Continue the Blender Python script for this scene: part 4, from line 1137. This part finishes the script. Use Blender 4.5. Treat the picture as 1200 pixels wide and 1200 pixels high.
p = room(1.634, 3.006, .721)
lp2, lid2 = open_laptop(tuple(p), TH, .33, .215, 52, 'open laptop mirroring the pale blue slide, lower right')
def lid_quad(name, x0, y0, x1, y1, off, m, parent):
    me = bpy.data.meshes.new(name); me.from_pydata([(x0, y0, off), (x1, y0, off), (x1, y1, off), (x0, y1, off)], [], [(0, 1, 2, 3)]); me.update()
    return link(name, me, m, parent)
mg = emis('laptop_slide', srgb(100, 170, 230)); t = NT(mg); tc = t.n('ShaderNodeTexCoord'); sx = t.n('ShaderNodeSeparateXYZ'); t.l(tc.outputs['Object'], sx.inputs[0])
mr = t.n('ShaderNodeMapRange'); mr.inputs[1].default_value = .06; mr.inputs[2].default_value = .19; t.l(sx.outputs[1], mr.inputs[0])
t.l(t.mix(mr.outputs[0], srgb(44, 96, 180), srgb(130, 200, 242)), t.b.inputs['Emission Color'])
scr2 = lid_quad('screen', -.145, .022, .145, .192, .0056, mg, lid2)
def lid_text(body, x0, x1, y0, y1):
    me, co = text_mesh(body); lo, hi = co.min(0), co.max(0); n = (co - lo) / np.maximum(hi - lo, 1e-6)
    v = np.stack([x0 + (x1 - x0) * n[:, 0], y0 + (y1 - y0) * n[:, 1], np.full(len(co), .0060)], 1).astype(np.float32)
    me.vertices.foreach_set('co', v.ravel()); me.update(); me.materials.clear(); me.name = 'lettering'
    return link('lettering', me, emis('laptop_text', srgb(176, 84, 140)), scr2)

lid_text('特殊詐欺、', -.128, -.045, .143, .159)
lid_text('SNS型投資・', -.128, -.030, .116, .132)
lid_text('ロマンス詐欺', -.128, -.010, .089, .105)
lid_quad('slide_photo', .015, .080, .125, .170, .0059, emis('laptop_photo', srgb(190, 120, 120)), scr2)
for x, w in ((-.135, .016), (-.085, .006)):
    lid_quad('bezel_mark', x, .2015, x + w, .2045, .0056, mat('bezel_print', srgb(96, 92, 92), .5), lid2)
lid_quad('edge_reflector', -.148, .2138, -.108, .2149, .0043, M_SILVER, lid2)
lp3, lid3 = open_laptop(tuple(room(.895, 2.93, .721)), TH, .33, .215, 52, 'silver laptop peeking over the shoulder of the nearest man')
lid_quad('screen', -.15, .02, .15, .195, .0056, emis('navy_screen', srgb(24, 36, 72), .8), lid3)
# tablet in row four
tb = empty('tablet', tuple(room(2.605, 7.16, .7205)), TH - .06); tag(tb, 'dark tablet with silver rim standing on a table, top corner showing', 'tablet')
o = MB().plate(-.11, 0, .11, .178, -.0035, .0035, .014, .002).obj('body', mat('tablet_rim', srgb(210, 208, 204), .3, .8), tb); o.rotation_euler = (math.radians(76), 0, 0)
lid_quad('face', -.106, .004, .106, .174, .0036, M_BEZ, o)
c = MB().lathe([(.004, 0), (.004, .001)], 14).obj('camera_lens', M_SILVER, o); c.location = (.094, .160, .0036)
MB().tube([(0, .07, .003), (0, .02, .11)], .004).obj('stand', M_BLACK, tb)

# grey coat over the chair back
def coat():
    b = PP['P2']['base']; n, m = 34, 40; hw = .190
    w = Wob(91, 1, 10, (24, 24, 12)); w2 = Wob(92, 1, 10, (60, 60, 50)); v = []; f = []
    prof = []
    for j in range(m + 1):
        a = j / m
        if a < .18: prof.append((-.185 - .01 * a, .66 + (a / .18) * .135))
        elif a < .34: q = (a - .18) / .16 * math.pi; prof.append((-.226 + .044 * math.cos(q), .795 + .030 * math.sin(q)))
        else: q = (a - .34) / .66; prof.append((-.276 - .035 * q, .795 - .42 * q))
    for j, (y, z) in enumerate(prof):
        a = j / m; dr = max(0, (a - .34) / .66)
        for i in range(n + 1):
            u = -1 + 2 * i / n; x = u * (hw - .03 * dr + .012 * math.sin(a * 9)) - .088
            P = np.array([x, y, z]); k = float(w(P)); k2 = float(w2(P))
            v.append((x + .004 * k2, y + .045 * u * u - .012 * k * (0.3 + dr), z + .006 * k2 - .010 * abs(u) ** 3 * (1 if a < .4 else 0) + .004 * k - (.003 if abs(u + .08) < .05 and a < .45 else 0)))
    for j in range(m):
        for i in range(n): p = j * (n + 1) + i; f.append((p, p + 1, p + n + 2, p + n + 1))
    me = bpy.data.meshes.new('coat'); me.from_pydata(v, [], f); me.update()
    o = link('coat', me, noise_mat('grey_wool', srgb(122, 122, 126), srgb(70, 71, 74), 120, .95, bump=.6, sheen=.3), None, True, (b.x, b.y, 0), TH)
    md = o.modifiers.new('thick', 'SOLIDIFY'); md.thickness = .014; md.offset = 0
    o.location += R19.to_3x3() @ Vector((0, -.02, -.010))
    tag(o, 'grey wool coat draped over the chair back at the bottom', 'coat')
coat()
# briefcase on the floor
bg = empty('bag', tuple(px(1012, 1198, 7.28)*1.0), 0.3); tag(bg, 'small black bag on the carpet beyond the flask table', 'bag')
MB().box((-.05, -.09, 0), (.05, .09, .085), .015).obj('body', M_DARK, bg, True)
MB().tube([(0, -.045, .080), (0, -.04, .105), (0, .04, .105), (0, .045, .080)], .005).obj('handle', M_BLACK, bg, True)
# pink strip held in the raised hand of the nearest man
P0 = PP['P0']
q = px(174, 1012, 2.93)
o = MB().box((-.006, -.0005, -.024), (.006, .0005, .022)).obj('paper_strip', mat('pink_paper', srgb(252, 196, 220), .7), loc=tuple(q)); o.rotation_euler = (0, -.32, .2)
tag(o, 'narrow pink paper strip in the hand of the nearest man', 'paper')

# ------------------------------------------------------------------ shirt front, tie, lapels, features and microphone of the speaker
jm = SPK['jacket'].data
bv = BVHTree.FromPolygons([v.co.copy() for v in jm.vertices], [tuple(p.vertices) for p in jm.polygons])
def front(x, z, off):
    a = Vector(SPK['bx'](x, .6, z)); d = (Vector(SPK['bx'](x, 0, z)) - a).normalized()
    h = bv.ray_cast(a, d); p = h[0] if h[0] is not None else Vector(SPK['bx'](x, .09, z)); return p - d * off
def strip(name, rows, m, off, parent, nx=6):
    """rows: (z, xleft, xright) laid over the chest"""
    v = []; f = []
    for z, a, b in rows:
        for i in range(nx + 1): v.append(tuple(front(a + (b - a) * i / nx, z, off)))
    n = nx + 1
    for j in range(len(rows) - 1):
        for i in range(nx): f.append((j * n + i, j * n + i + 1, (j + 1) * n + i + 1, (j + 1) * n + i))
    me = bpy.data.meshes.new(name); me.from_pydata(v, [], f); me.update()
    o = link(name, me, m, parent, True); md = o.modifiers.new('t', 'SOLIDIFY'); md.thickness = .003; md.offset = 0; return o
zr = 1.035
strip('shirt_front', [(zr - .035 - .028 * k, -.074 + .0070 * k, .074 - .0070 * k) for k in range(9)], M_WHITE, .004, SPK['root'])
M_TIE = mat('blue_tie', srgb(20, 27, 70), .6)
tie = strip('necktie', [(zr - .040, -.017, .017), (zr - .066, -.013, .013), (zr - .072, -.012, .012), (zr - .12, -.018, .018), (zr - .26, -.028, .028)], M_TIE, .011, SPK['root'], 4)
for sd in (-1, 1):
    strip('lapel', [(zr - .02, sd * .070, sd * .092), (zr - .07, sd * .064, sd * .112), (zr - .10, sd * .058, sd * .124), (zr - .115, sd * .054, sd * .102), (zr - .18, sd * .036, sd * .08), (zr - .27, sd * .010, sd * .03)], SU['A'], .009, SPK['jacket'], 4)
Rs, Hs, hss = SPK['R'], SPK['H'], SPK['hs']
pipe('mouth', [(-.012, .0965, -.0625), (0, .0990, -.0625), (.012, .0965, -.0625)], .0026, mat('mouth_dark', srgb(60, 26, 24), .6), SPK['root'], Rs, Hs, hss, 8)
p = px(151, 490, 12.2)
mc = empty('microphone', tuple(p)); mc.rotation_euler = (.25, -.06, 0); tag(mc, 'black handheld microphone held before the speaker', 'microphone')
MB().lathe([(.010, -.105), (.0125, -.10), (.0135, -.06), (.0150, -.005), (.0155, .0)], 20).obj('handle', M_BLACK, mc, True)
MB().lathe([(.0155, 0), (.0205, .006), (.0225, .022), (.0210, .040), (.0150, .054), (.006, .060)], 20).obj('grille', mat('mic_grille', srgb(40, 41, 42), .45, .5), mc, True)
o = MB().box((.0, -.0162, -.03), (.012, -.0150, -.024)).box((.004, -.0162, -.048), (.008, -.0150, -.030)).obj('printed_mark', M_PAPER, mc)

WHAT IS REQUIRED
Beginning at the top of the data, extract each line through the line containing "84, 140)), scr2)" and return those lines exactly, with nothing added.

EXERCISE RESPONSE
Continue the Blender Python script for this scene: part 4, from line 1137. This part finishes the script. Use Blender 4.5. Treat the picture as 1200 pixels wide and 1200 pixels high.
p = room(1.634, 3.006, .721)
lp2, lid2 = open_laptop(tuple(p), TH, .33, .215, 52, 'open laptop mirroring the pale blue slide, lower right')
def lid_quad(name, x0, y0, x1, y1, off, m, parent):
    me = bpy.data.meshes.new(name); me.from_pydata([(x0, y0, off), (x1, y0, off), (x1, y1, off), (x0, y1, off)], [], [(0, 1, 2, 3)]); me.update()
    return link(name, me, m, parent)
mg = emis('laptop_slide', srgb(100, 170, 230)); t = NT(mg); tc = t.n('ShaderNodeTexCoord'); sx = t.n('ShaderNodeSeparateXYZ'); t.l(tc.outputs['Object'], sx.inputs[0])
mr = t.n('ShaderNodeMapRange'); mr.inputs[1].default_value = .06; mr.inputs[2].default_value = .19; t.l(sx.outputs[1], mr.inputs[0])
t.l(t.mix(mr.outputs[0], srgb(44, 96, 180), srgb(130, 200, 242)), t.b.inputs['Emission Color'])
scr2 = lid_quad('screen', -.145, .022, .145, .192, .0056, mg, lid2)
def lid_text(body, x0, x1, y0, y1):
    me, co = text_mesh(body); lo, hi = co.min(0), co.max(0); n = (co - lo) / np.maximum(hi - lo, 1e-6)
    v = np.stack([x0 + (x1 - x0) * n[:, 0], y0 + (y1 - y0) * n[:, 1], np.full(len(co), .0060)], 1).astype(np.float32)
    me.vertices.foreach_set('co', v.ravel()); me.update(); me.materials.clear(); me.name = 'lettering'
    return link('lettering', me, emis('laptop_text', srgb(176, 84, 140)), scr2)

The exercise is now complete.